I take it that by "strange local circumstances" you mean "pretty much everywhere". That bit of analysis you dismissed by Mark Pack happens to be fact: our entire loss of councillors happened in just 21 local authorities, most of which are in constituencies the Tories already hold.

Iain Dale said...

James
It was on the Rawnsley Show, 5 Live and Sky this morning. I heard them all myself.By strange circumstances, I'll give you an example - Eastbourne - Tory council had voted through huge allowance rise I believe and imposed an unpopular parking scheme.

Anonymous said...

It Would be Susan Kramer. Unlike most of our MPs who seem woefully complacent about the Tory threat because the local elections in their area went reasonably well, this is a woman who is fighting Zac Goldsmith.

He's an utter shit, so i'll be doing all i can to help her, but he's also got a strong chance of winning. She knows Ming would have us sleepwalking into electoral disaster and she wants to prevent that.

Good on her for having guts.

Anonymous said...

If Ming goes who have they got? Apart from Huhne I can't remember the other leadership candidates. Oh yeah - Simon Hughes - something about him doesn't shout "leadership material". I seem to recall that Mark Oaten has ruled himself out - something about hair loss?

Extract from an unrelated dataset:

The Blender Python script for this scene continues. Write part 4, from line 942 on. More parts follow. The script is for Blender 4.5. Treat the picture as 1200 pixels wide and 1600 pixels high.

No, still can't think who the others were.

Has Charlie dried out yet? Will it stick? What did he actually do for them anyway?

My local MP is a LibDem but I can only recall that he's called Paul something.

You see, they don't have anyone that can appeal to more than 15% to 20% of the electorate. Keep knocking them Iain!

neil craig said...

Even highlighting a bit of what she said does not diminish the fact that she said he was not failing & shouldn't go. He is & should but this is not the rebellion you are looking for.

I still think well of Huhne even though, as environment shadow, he has had to say a lot of extremely silly things.

Clegg is clearly the leadership's blue eyed boy.